** start Supplied data **

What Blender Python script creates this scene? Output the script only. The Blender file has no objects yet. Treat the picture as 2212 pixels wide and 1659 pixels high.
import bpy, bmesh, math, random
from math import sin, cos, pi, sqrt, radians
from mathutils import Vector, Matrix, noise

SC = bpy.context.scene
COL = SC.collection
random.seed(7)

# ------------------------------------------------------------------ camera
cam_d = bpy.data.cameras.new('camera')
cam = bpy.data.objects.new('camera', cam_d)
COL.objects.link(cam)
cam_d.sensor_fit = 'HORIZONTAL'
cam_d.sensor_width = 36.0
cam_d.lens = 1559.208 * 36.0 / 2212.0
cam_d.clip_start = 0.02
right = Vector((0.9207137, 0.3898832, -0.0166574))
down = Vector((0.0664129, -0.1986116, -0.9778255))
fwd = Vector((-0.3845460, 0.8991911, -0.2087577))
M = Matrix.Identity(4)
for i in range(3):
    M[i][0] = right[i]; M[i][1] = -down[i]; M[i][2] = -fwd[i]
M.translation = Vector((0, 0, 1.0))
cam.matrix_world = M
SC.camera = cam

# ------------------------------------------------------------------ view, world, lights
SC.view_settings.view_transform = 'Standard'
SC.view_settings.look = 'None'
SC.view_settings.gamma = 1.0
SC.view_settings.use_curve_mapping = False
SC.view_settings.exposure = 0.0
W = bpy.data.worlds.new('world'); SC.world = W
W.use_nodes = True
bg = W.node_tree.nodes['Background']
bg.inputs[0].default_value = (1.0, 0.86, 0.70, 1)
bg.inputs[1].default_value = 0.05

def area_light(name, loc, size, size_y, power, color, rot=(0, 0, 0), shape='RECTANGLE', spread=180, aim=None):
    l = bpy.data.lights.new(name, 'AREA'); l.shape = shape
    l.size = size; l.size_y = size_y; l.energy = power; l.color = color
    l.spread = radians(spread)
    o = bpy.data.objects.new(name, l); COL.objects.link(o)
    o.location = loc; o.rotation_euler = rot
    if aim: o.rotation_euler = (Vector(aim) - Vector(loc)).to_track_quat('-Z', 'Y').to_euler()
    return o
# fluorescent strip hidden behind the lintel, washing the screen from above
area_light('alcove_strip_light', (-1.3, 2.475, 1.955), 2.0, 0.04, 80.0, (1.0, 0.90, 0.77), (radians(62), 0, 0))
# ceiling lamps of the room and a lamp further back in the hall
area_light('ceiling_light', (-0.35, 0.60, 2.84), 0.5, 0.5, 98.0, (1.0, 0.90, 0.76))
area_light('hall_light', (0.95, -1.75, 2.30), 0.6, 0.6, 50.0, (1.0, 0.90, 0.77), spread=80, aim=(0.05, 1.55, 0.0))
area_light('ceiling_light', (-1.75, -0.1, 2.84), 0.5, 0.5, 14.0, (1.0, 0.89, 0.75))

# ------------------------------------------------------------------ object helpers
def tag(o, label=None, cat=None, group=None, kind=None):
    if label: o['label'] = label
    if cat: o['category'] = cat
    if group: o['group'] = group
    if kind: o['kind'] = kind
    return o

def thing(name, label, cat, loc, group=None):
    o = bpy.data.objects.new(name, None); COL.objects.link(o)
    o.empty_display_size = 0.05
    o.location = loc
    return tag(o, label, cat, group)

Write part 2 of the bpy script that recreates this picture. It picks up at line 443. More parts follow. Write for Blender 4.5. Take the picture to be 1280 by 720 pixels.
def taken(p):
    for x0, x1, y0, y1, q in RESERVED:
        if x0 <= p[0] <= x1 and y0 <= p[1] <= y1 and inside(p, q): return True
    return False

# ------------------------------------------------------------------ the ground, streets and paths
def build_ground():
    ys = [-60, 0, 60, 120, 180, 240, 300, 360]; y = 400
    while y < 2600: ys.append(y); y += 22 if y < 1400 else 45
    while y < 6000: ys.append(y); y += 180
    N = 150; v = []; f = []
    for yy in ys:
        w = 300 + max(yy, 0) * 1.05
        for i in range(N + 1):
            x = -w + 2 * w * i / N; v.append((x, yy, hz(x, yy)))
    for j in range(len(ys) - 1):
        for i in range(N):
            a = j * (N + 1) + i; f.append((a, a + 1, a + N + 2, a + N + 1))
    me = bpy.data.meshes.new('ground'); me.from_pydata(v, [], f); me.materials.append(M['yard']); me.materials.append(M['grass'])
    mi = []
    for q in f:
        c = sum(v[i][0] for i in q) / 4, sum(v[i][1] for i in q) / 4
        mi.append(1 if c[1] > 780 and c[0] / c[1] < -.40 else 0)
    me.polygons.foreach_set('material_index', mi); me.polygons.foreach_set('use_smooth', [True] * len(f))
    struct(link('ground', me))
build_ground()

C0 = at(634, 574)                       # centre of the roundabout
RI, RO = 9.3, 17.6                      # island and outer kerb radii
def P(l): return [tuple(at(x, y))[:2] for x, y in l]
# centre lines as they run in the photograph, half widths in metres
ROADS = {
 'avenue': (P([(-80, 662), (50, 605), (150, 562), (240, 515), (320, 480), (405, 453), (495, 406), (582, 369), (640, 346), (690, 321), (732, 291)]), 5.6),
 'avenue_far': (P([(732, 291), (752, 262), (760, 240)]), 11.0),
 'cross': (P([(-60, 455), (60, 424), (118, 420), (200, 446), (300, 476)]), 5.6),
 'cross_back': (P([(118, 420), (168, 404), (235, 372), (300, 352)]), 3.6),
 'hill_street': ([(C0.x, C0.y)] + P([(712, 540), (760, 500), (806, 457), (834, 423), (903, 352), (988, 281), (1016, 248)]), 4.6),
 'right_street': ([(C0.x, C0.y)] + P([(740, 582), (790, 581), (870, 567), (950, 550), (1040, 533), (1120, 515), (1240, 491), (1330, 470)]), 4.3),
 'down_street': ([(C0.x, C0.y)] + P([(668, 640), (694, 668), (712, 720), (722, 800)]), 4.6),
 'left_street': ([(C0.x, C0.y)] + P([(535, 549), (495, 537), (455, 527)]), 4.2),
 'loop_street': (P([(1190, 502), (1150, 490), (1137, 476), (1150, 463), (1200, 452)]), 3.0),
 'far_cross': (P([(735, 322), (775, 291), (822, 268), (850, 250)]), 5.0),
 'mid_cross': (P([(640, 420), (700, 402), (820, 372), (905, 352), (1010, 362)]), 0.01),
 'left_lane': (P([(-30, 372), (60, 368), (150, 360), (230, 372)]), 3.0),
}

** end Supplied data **

### Work to do
Everything from the line that contains "Write part 2" to the line that contains "return False" must be transcribed exactly, both end lines included.

### Task result
Write part 2 of the bpy script that recreates this picture. It picks up at line 443. More parts follow. Write for Blender 4.5. Take the picture to be 1280 by 720 pixels.
def taken(p):
    for x0, x1, y0, y1, q in RESERVED:
        if x0 <= p[0] <= x1 and y0 <= p[1] <= y1 and inside(p, q): return True
    return False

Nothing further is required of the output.